At the Mission, we feed homeless people, about 1,000 a day. We preach the Gospel in 15 different chapel services weekly; we have several Bible studies every day. Some of the men from Skid Row are now in our discipleship program, a residential rehabilitation program.
The Mission is chartering buses to bring people from our programs to every Crusade service to hear the simple plan of salvation. I am honored to co-chair the Love-In-Action committee for the 2004 Los Angeles Crusade. We are reaching out to the poor in five counties in Southern California through three projects. First, 30,000 empty boxes will be distributed to churches for the Love-In-Action Sunday. Pastors will encourage church members to fill the boxes with food to be distributed at Feasts of Faith, the second Love-In-Action project. Feasts of Faith will be held before the Crusade in more than 20 urban communities. Thousands of poor families and children will listen to music and a Gospel message while they are served a meal. We will encourage them to attend the Crusade on Saturday, Nov. 20, and will provide transportation. Each family or single adult will be given a box of food and a hygiene kit as they leave.
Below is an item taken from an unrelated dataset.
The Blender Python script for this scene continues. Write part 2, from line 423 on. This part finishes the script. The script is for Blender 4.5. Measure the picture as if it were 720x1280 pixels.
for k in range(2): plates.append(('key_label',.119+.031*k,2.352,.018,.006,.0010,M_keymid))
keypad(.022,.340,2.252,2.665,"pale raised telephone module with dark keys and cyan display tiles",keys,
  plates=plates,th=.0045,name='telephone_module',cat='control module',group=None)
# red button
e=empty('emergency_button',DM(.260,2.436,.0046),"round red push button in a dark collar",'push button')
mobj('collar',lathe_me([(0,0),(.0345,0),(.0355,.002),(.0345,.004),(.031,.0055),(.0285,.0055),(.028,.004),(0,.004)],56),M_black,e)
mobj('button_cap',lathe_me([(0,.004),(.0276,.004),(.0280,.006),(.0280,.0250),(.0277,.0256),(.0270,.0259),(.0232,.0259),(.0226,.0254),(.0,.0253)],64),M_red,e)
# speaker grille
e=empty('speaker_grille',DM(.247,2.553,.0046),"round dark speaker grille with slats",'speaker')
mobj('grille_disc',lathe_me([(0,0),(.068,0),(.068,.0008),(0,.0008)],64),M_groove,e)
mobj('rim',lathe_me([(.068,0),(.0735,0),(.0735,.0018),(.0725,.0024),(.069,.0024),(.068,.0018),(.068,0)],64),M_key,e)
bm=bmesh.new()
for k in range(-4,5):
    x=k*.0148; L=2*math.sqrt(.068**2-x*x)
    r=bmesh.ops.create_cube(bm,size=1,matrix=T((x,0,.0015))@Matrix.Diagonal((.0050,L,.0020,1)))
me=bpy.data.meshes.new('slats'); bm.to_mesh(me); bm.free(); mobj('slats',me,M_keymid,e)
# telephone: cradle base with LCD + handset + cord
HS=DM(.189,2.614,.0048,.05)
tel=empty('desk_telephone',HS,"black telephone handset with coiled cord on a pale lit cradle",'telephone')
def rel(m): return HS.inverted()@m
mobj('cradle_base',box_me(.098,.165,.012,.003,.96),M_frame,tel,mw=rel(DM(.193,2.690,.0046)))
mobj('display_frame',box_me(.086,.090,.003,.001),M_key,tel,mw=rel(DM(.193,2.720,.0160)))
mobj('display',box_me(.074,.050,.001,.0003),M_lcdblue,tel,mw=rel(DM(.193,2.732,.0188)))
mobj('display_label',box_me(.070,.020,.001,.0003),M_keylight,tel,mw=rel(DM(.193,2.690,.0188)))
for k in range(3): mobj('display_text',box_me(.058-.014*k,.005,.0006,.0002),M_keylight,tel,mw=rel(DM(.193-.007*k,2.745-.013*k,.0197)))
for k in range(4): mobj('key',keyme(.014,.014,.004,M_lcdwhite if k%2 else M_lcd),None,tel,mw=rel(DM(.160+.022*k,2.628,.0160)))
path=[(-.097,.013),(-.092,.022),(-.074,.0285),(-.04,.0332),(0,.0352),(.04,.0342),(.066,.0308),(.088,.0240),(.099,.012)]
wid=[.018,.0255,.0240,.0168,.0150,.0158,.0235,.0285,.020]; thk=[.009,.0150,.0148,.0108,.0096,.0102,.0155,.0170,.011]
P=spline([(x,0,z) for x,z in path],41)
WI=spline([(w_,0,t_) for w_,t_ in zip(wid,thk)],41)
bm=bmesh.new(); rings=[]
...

Finally, we will hold the World’s Largest VIP Tailgate Party at the Rose Bowl Saturday afternoon for those who attended the Feasts of Faith before the Crusade. Music and testimonies will accompany cheeseburgers with all the trimmings.
Our Mission staff is experienced in serving meals to thousands of hungry people at a time while also giving them the Bread of Life, so I have called on them to be involved in Love-In-Action. We are excited to be part of this historic event and pray for a supernatural work of the Spirit of God which will result in a great harvest of souls!